Be aware of the amount of rainfall throughout the season and, if needed, continue to water coniferous trees and shrubs until the ground freezes. Wrap shrubs that are prone to snow load damage. To provide a windbreak for tender shrubs put the posts into the ground now and add burlap at a later time. Do not allow the material to touch the plant and do not use plastic.

Fall is a perfect time to aerate, over-seed and fertilize your lawn. To help to prevent snow mould cut grass shorter.

Ponds and water features need to be winterized. Pumps should be cleaned and stored in a warm place. Keep ponds clear of fallen leaves, which will rot over the winter, creating gases and contaminants. If fish are kept in the pond over the winter, add a bubbler or heater to maintain an open area in the ice.

Annuals should be removed. Cut the tops off leaving the root ball intact particularly if there is a slope. This will help to stabilize the soil and prevent erosion while providing organic material.

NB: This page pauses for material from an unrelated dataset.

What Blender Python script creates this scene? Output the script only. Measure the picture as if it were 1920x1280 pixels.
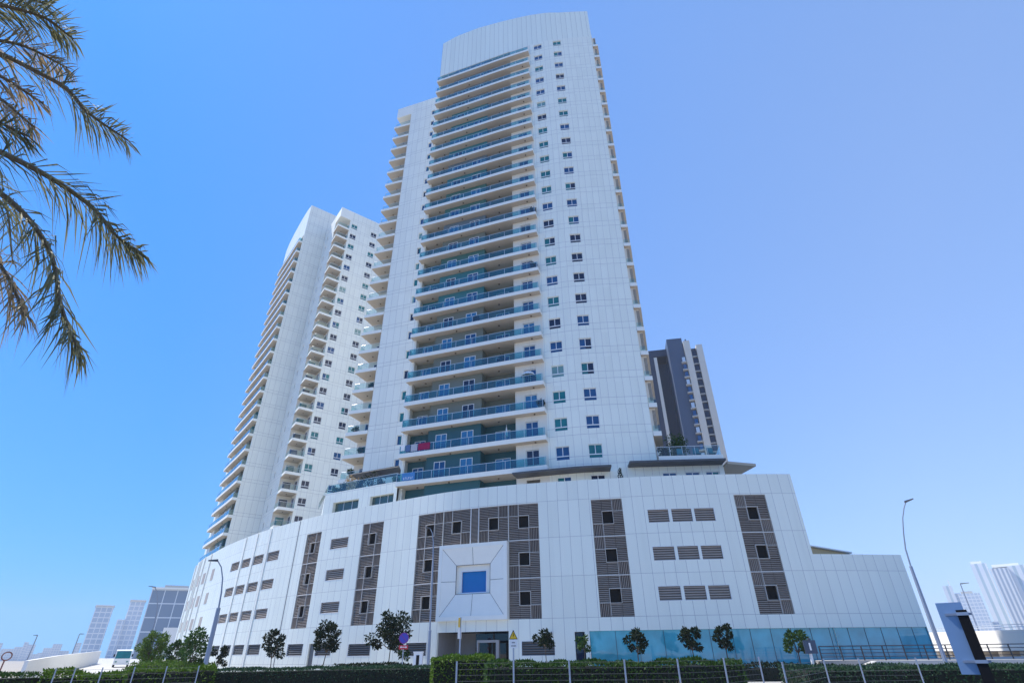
import bpy, math, random
from bisect import bisect_right
from mathutils import Vector, Matrix

for o in list(bpy.data.objects):
    bpy.data.objects.remove(o)
SC = bpy.context.scene
COL = SC.collection
RNG = random.Random(11)
rad = math.radians

# ------------------------------------------------------------------ camera
cam_d = bpy.data.cameras.new('camera')
cam = bpy.data.objects.new('camera', cam_d)
COL.objects.link(cam)
cam_d.sensor_width = 36.0
cam_d.lens = 18.4275
cam_d.clip_start = 0.1
cam_d.clip_end = 9000
cam.matrix_world = Matrix((
    (0.99992664, 0.01211298, 0.0, 0.0),
    (0.00619554, -0.51144196, -0.85929549, 0.0),
    (-0.01040863, 0.85923245, -0.51147948, 1.6),
    (0, 0, 0, 1)))
SC.camera = cam

# ------------------------------------------------------------------ light
SUN_EL = rad(58.0)
SUN_AZ = rad(-68.0)              # measured from +Y (view direction), negative = left
sun_dir = Vector((math.sin(SUN_AZ) * math.cos(SUN_EL), math.cos(SUN_AZ) * math.cos(SUN_EL), math.sin(SUN_EL)))
W = bpy.data.worlds.new('World')
SC.world = W
W.use_nodes = True
wn = W.node_tree
wn.nodes.clear()
sky = wn.nodes.new('ShaderNodeTexSky')
sky.sky_type = 'NISHITA'
sky.sun_disc = False
sky.sun_elevation = SUN_EL
sky.sun_rotation = SUN_AZ
sky.altitude = 0
sky.air_density = 1.0
sky.dust_density = 0.15
sky.ozone_density = 3.0
bg = wn.nodes.new('ShaderNodeBackground')
bg.inputs['Strength'].default_value = 0.15
wo = wn.nodes.new('ShaderNodeOutputWorld')
# graded sky: softer contrast, deeper blue to the left, paler lavender blue to the right
gam = wn.nodes.new('ShaderNodeGamma')
gam.inputs[1].default_value = 0.45
wn.links.new(sky.outputs[0], gam.inputs[0])
wtc = wn.nodes.new('ShaderNodeTexCoord')
wsp = wn.nodes.new('ShaderNodeSeparateXYZ')
wn.links.new(wtc.outputs['Generated'], wsp.inputs[0])
wmr = wn.nodes.new('ShaderNodeMapRange')
wmr.inputs[1].default_value = -0.55
wmr.inputs[2].default_value = 0.6
wn.links.new(wsp.outputs[0], wmr.inputs[0])
wtint = wn.nodes.new('ShaderNodeMix')
wtint.data_type = 'RGBA'
wtint.inputs[6].default_value = (0.385, 1.25, 2.70, 1)
wtint.inputs[7].default_value = (1.38, 1.86, 2.80, 1)
wn.links.new(wmr.outputs[0], wtint.inputs[0])
wmul = wn.nodes.new('ShaderNodeMix')
wmul.data_type = 'RGBA'
wmul.blend_type = 'MULTIPLY'
wmul.inputs[0].default_value = 1.0
wn.links.new(gam.outputs[0], wmul.inputs[6])
wn.links.new(wtint.outputs[2], wmul.inputs[7])
wn.links.new(wmul.outputs[2], bg.inputs[0])
wn.links.new(bg.outputs[0], wo.inputs[0])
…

Take out the dead vegetable plants. Bury them or put them into the compost and turn over the vegetable garden.

Leaves can be bagged and put out for collection by the city, composted at home or used as mulch. To encourage decomposition over the winter, chop using a lawn mower with a mulching blade or a leaf shredder. A thick mulch of leaves will protect your perennials when fluctuating temperatures in early spring cause plants to heave out of the ground.

Take in garden ornaments and ceramic or clay pots that will not withstand the effects of the freeze thaw cycles and will be damaged or break if left unprotected. If you plan on filling your pots with fall or winter foliage be sure to use plastic, metal or fiberglass. Clean and store your tools and hoses.